Beatles

Crítica de Pablo Suárez - Buenos Aires Herald

Based on the bestselling book by Lars Saabye Christensen, Beatles, by Swedish director Peter Flinth, is the kind of film that, as soon as you start watching, you feel you’ve seen it many times before. It tells the story of four teens growing up in Oslo in the 1960s who are, of course, spellbound by the Beatles. So much so that they are crazy about starting a band that will give them an identity as well as a tribute to the English musicians — or something like that, it’s never quite clear.

One of them, Kim, bears a slight resemblance to Paul McCartney and is also struggling to find his own voice — and I don’t mean in musical terms, but rather in existential ones.

Paradoxically enough, the search for an identity that both the kids’ band and Kim long for is also what the film doesn’t have. That is to say, a personality. Beatles is a generic movie from beginning to end, and it relies on a screenplay that never breaks new ground — actually it doesn’t even try to do so. Worst of all, director Flinth can’t get the formula right either — and it’s not a hard formula to pull off.

So what you get is a gallery of underwritten characters involved in just another coming of age story. To be fair, Kim is the only one who is sketched to a certain degree whereas the others simply have no distinguishing traits of any kind. They are just there, executing trite actions provided in the screenplay. And whereas the actors are charismatic, there’s only so much they can do.

Of course, there’s a love story between Kim and a pretty girl, a carnal affair between another one of the kids and a much older woman, occasional vignettes depicting the everyday episodes youngsters go through at home and at school, and some confrontations here and there.
On second thought, the well-executed musical score and the somewhat atmospheric cinematography maybe the only alluring elements.

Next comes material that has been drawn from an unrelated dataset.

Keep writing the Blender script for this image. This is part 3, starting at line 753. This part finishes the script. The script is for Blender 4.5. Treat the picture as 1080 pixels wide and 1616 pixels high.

Now, why films that are so predictable from the very moment the screenplay is written are then made still eludes me. In this particular case, there could only be one good reason to make it: to render a film version of an extremely popular book. So you could say that as it happens with many literary adaptations, the result is nothing to write home about.

Production notes
Beatles (Norway, 2014). Directed by Peter Flinth. Written by Axel Hellstenius, based on the novel by Lars Saabie Christensen. With Louis Williams, Håvard Jackwitz, Ole Nicolai Mylold Jorgensen, Havor Tangen Schultz. Cinematography: Philippe Kress. Editing: Vidar Flataukan. Music: Magne Furuholmen. Running time: 107 minutes.